With its brightly-coloured cover and jaunty title, I thought Balti Britain would be a breezy and none-too-serious read about British Asians. In fact, there’s quite a lot of gravity to be found within the book (no bad thing), but that gravity mixes strangely with the parts that are breezy, like Ziauddin Sardar’s search for the origins of the supposedly-Indian “balti” curry dish.
The book is part journalism (as Sardar investigates issues like British-grown terrorism), part history, and part memoir. But there’s no dividing line between the three narrative strands. Sardar’s unfortunate tendency to ramble and digress means that it becomes a hard book to digest. Oftentimes, I would find Sardar was writing about something I found interesting (such as how his children’s British-Asian identities began to differ from his own as they grew up), and then suddenly he’d dive into an only-tangentially-relevant historical account.
There’s nothing wrong with Sardar’s writing ability, and there’s plenty of worthwhile content within the book. In fact, the things wrong with Balti Britain are depressingly banal:
1. Sardar doesn’t seem to know what his book is about, so he makes it about anything that occurs to him as he’s writing.
2. Sardar rambles, leaving his reader behind as he delves into yet another thought process.
This turns what had the potential to be an interesting book into a slog to the finish.
Tamburlaine Must Die - Louise Welsh (historical fiction, LGBT) (****)
In Tamburlaine Must Die, Louise Welsh brings to life a noisy, dirty, chaotic Elizabethan London. In her reimagining of Christopher Marlowe’s last days, he becomes a noir-ish detective, forced to investigate who is setting him up to hang for heresy.
Welsh’s writing is beautiful without being distractingly poetic, and she evokes the language of day without making her text dense or unreadable. The central storyline is a little too conspiracy-theory-esque for my taste, but the characters are well-drawn and I loved immersing myself in their lives. The sense of danger within the novella is wonderfully sharp: the Plague hangs over the city like a cloud, and lurking shadows seem ready to smother Marlowe for his proclivities (atheism, bisexuality).
Some of Welsh’s dramatic irony is enjoyable. The people of London gripe about ‘strangers’ (Moors and Dutchmen) who are apparently making their country unrecognisable, just as folks do today. And there’s a lovely segment where Marlowe confesses he cannot imagine London existing for much longer. Haven’t we all found it unfathomable that a place will persist centuries after we have died?

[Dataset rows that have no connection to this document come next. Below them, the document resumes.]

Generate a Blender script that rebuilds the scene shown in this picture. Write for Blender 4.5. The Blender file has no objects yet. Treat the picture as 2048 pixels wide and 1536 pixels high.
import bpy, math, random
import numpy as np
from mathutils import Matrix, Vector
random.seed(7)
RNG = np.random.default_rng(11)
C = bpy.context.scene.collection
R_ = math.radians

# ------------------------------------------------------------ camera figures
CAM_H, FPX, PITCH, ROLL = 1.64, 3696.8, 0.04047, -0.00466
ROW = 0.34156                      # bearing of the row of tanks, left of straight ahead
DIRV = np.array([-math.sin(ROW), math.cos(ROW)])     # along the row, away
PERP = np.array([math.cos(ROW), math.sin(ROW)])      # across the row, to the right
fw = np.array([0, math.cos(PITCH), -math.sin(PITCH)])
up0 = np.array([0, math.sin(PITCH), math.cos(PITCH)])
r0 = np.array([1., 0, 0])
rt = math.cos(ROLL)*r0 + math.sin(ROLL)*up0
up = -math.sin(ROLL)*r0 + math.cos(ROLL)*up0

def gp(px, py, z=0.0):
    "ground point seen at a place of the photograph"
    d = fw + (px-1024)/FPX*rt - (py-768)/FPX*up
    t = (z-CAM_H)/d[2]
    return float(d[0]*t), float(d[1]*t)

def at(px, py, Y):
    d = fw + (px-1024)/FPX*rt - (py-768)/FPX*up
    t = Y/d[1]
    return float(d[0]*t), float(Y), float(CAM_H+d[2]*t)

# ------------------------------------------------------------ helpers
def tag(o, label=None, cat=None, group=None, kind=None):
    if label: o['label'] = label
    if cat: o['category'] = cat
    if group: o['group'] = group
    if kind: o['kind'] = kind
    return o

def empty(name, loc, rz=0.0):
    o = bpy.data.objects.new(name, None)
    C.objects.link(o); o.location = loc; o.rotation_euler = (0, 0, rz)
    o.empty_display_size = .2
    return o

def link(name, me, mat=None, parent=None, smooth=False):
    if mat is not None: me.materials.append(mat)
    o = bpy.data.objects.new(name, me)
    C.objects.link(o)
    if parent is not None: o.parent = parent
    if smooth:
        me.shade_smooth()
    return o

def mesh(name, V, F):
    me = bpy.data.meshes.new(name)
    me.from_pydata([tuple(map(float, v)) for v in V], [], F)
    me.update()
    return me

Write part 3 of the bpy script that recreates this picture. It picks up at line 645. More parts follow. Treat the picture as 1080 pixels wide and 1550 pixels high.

However, sometimes Welsh’s knowing references are far too on-the-nose, such as when a character professes that Marlowe’s work will be known and performed 400 years from now! Grooooan.
As a card-carrying Kit Marlowe fan, I was predisposed to love this book. But, with its glorious scene-setting and engrossing characters, it stands on its own merits as a piece of gritty historical fiction that can be enjoyed without any prior knowledge of Marlowe.